Leather from Craft Foam

This is a variant of my finishing method - explained here - that I found by accident. I was being rushed for a project (aren't they all like that when you get close to the convention : P) and I was cutting corners on my paintjob and it gave interesting results. I got a very "organic" finish that reminded me of leather (you know how leather is not exactly the same color all over)

For all the detail on my finishing method, please follow the link above - I will only explain the differences here.

 

So the trick lies in Step 1 and 2 of my finishing method - let me explain:

Step 1 - Flexbond

In my original finishing method tutorial, I'm saying that the purpose of this step is to seal and smooth out the foam. Well since you're trying to keep an organic feel for leather, smoothing the foam becomes less important. Having a bit of the pores from the foam showing through the paint job will make it more believable. Also, the trick here is to create a "layered" finish. Flexond has a certain thickness to it - so if you don't spread it thoroughly when applying it, you'll create an effect of layers (some spots will be raised and some lower than the average thickness of your piece after the Flexbond).

Since this is exactly what we are trying to achieve - you should be making sure you're NOT doing a good job at smoothing out the foam. This means applying a lot of Flexbond and not working so hard at spreading it.

 

Step 2 - Paint

The trick here is that you have to wait until the Flexbond is almost cured - but not totally cured. The line between "almost" and "totally" here is very fine. It's kind of hard to explain on how the piece should look at this point (before painting). What I can tell you is that I usually wait a little bit more than an hour from the time I cleaned my brushes from the Flexbond coat (so I finished the whole coat on the whole piece I'm working on). Since I applied the Flexbond "crudely", some spots (the lower layers) will be completely dried by now... but some of the thicker spots will not be quite dry.

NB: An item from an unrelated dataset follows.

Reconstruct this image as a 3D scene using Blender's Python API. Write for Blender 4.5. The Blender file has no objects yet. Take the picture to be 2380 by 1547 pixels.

Then it's all about applying the paint crudely as well. Usually I would make sure I don't spend too much time over one spot, kept a good movement over the piece while spraying paint (to keep it as even as possible) - but here I just don't spend so much attention on this. We're trying to keep all this organic, uneven (just don't try to hard - you'll end up with something that look like a crappy paint job, not an organic paintjob : P).

When doing leather - I also try to use craft foam that will be darker than the color I'm trying to achieve. I'll be using the color of the craft foam to "shadow" the color of the leather piece by only appling a thin thin coat of paint in some place so that the craft foam color can "shine through".

 

Step 3 - Flexbond

Same thing as the finishing method - nothing special here 

 

Step 4 - Varnish

Here I usually put 2 coats of varnish - 1 matte and 1 gloss (in that order).

Leather is not matte - it "shines" a little bit. So the first coat of varnish (matte) will be to make sure I get rid of the stickiness of the flexbond. After that I unevenly apply a thin coat of gloss varnish. This will give the little shiniess required for a believable leather piece.

 

Final Note

The great thing with craft foam is that it's flexible. Once you've used my finishing method, the paintjob doesn't care about the flexibility of craft foam... the paint will be as flexible as the craft foam (it won't chip). The great thing for leather piece here is that you can make it look use by "chrushing" the craft foam (in your hands) when everything is cured and dry. This will create creases in the piece and they will slightly stay there even after the piece returned to it's original shape. Those creases creates a even more believable leather look. Play around with your piece and you'll see.